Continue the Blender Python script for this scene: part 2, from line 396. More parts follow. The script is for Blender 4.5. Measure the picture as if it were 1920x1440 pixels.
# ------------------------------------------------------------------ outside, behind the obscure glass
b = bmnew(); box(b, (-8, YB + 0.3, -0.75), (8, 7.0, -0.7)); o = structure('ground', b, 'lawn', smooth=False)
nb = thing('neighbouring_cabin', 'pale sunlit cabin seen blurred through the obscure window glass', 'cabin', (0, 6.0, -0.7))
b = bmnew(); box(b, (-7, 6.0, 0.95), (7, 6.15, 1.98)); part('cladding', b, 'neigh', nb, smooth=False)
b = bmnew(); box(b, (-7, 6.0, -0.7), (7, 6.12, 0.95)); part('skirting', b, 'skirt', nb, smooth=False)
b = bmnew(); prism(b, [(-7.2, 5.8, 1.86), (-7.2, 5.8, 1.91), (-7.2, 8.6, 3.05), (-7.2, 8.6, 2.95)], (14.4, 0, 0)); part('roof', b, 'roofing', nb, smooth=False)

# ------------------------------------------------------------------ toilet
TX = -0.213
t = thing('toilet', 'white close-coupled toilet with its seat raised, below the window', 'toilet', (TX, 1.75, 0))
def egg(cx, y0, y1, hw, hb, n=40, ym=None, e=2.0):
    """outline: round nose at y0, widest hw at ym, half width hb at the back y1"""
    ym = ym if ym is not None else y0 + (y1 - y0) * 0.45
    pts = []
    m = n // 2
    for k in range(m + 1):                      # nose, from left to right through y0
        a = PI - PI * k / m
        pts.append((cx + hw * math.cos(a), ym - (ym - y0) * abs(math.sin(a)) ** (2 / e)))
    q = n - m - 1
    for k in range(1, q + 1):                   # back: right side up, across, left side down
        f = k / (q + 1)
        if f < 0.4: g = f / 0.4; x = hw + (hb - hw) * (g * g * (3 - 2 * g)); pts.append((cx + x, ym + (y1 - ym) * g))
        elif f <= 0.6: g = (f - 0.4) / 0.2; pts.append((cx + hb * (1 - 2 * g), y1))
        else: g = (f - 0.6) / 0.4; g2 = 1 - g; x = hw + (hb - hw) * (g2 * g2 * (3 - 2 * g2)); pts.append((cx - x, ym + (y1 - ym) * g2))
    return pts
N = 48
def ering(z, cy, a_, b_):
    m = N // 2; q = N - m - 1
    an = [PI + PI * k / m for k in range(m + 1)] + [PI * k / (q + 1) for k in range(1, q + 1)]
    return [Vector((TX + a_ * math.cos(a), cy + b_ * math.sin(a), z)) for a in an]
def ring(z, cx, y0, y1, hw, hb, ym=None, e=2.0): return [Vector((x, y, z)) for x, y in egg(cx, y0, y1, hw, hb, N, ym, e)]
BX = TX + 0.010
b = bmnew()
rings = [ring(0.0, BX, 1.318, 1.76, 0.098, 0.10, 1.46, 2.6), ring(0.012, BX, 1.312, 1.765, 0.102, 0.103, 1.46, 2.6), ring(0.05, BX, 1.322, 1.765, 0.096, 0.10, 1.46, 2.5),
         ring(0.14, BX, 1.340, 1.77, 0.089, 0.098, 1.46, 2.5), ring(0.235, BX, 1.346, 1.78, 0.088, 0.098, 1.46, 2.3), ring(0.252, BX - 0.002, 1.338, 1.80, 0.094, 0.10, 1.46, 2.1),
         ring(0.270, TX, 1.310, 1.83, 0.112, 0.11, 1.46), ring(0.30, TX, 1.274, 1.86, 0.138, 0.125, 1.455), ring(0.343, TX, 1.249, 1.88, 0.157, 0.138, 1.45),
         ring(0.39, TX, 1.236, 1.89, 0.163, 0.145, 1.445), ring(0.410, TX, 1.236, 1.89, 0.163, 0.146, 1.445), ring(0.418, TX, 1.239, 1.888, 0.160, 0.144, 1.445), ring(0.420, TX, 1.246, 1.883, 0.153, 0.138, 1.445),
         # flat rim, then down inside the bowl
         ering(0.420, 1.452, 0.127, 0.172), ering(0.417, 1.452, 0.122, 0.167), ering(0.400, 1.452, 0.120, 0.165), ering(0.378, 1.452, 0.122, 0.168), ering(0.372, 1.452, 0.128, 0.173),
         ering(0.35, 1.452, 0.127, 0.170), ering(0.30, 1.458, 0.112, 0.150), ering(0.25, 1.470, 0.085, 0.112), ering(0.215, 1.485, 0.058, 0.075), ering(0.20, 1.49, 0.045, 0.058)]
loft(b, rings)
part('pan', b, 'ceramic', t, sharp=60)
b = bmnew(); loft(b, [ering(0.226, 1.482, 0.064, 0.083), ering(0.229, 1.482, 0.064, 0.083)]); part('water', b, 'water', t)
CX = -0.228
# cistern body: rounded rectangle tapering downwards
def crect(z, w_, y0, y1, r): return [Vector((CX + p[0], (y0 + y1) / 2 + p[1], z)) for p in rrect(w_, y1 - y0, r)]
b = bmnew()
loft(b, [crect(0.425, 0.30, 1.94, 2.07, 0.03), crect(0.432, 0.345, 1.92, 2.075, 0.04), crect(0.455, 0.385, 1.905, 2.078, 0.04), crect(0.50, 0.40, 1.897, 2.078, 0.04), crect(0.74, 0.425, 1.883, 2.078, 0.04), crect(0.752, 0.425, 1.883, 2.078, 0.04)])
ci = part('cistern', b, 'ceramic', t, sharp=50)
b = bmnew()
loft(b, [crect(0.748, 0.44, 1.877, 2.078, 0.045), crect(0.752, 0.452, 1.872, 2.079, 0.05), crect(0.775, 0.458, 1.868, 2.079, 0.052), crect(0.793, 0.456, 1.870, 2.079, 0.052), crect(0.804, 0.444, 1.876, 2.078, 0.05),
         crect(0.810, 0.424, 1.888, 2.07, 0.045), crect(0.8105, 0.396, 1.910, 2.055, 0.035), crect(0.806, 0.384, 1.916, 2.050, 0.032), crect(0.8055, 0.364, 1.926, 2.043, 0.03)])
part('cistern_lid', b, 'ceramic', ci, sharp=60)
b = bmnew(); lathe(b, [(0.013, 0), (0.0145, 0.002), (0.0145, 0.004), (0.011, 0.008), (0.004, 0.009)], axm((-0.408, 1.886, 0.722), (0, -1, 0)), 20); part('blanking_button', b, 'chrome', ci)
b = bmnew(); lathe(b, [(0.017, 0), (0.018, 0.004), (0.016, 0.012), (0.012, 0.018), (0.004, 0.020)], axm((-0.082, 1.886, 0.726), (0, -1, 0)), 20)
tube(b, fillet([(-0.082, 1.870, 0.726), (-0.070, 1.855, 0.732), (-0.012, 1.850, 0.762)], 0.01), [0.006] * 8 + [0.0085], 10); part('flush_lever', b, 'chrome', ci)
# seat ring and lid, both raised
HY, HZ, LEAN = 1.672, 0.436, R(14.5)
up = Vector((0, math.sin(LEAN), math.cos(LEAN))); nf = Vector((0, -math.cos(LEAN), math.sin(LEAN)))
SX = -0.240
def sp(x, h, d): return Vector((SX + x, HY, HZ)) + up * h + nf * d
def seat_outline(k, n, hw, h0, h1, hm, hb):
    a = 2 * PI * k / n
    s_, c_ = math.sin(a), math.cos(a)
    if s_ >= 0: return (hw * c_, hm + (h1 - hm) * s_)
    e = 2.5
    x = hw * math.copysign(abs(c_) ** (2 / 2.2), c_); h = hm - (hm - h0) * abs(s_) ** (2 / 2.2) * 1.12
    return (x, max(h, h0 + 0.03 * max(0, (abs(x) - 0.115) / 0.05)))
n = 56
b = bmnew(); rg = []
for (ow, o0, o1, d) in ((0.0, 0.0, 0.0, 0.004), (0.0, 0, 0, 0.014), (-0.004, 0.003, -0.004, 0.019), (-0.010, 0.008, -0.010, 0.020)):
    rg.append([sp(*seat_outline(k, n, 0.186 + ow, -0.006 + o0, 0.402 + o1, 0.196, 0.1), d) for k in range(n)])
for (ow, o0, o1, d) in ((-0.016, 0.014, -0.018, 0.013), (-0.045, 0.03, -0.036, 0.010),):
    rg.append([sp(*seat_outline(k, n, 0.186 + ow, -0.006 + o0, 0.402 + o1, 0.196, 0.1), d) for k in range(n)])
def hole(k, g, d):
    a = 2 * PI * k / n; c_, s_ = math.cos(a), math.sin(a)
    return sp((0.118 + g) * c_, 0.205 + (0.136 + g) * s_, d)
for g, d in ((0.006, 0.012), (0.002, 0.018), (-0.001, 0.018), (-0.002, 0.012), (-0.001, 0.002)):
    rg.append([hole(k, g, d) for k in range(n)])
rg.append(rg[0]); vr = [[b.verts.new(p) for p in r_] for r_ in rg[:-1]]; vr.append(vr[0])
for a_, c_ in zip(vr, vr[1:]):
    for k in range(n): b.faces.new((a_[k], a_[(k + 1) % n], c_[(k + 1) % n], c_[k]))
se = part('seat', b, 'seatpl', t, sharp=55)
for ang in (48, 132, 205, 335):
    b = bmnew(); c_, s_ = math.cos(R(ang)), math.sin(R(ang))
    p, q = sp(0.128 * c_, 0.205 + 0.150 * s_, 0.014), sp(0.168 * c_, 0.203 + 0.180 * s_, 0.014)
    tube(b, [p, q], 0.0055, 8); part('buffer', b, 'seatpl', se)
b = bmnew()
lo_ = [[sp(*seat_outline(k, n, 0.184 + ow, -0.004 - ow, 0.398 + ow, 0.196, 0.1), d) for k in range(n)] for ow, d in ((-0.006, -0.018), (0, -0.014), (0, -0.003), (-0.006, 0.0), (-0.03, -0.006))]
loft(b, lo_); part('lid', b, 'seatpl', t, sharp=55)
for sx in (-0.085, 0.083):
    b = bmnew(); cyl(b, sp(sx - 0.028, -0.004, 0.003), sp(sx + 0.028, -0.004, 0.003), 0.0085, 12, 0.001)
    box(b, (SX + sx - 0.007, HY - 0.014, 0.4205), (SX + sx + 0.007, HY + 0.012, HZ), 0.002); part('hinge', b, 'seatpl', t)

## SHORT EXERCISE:
Only the lines from the first line of the material above through the line that contains "b, 'roofing', nb, smooth=False)" should be quoted, each one exactly.

## WORKED SOLUTION:
Continue the Blender Python script for this scene: part 2, from line 396. More parts follow. The script is for Blender 4.5. Measure the picture as if it were 1920x1440 pixels.
# ------------------------------------------------------------------ outside, behind the obscure glass
b = bmnew(); box(b, (-8, YB + 0.3, -0.75), (8, 7.0, -0.7)); o = structure('ground', b, 'lawn', smooth=False)
nb = thing('neighbouring_cabin', 'pale sunlit cabin seen blurred through the obscure window glass', 'cabin', (0, 6.0, -0.7))
b = bmnew(); box(b, (-7, 6.0, 0.95), (7, 6.15, 1.98)); part('cladding', b, 'neigh', nb, smooth=False)
b = bmnew(); box(b, (-7, 6.0, -0.7), (7, 6.12, 0.95)); part('skirting', b, 'skirt', nb, smooth=False)
b = bmnew(); prism(b, [(-7.2, 5.8, 1.86), (-7.2, 5.8, 1.91), (-7.2, 8.6, 3.05), (-7.2, 8.6, 2.95)], (14.4, 0, 0)); part('roof', b, 'roofing', nb, smooth=False)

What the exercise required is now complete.